In 2015, the Supreme Court had another chance to define what constitutes a threat and what is speech protected under the Constitution — and they set the threshold even higher.

In the Elonis case, which centered on a Pennsylvania man who made potentially threatening statements online, the justices concluded that the mindset of the person who made the comment must be considered. It is not enough for the subject of a comment to view it as a threat, they ruled; the person who made it must have intended it that way.

Eight years later, in Counterman v. Colorado, the Supreme Court reaffirmed Elonis and tweaked the definition a bit, saying prosecutors could also prove that the person making the statement understood that there was a substantial risk the comment would viewed as threatening.

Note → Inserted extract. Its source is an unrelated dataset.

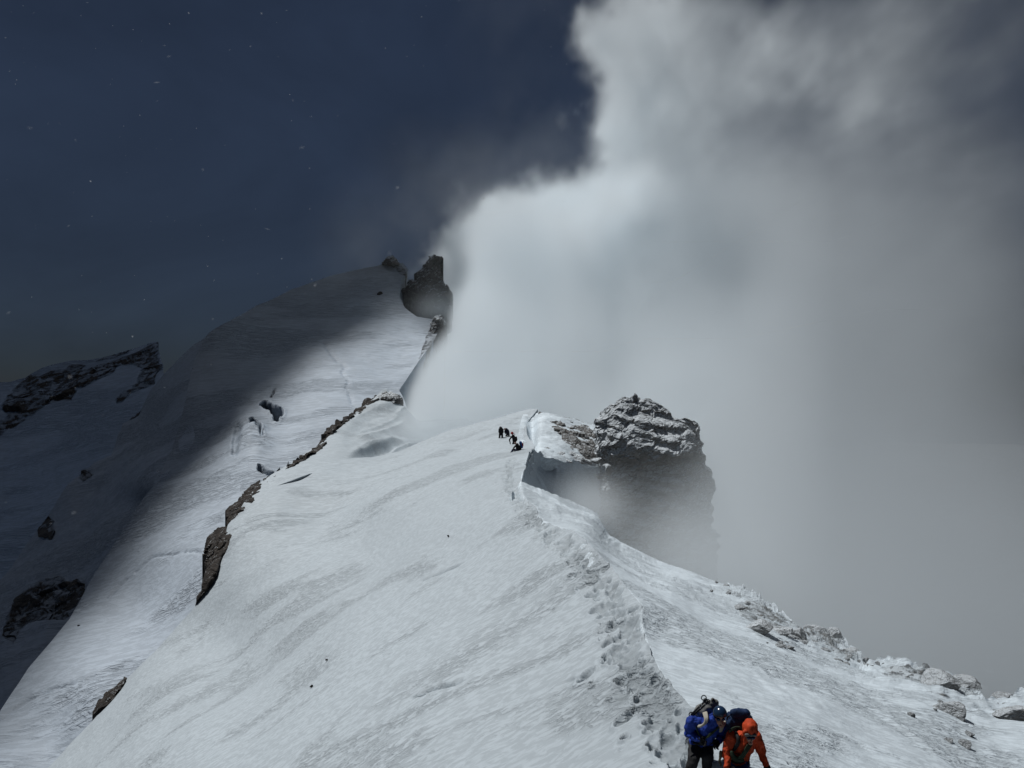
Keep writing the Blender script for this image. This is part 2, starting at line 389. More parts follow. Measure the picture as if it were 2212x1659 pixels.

The charges laid out in the Comey indictment, legal analysts said, do not allege that this threshold was met. Instead, the indictment cites the legal standard laid out in the Supreme Court’s Watts opinion, one it subsequently overturned......

Prosecutors appeared to nod to the higher standard in the indictment, alleging that Comey “knowingly and willingly” threatened the life of the president. But legal analysts interviewed said that language alone does not meet the legal standard set by the Supreme Court.

I really had fun reading this legal analysis. I quoted the Watts case in some other posts. Here is clear that this indictment is using a standard that the SCOTUS has rejected and that this indictment would fail under the current state of the law as announced by SCOTUS. This indictment was issued in bad faith and will not survive pass a motion to dismiss.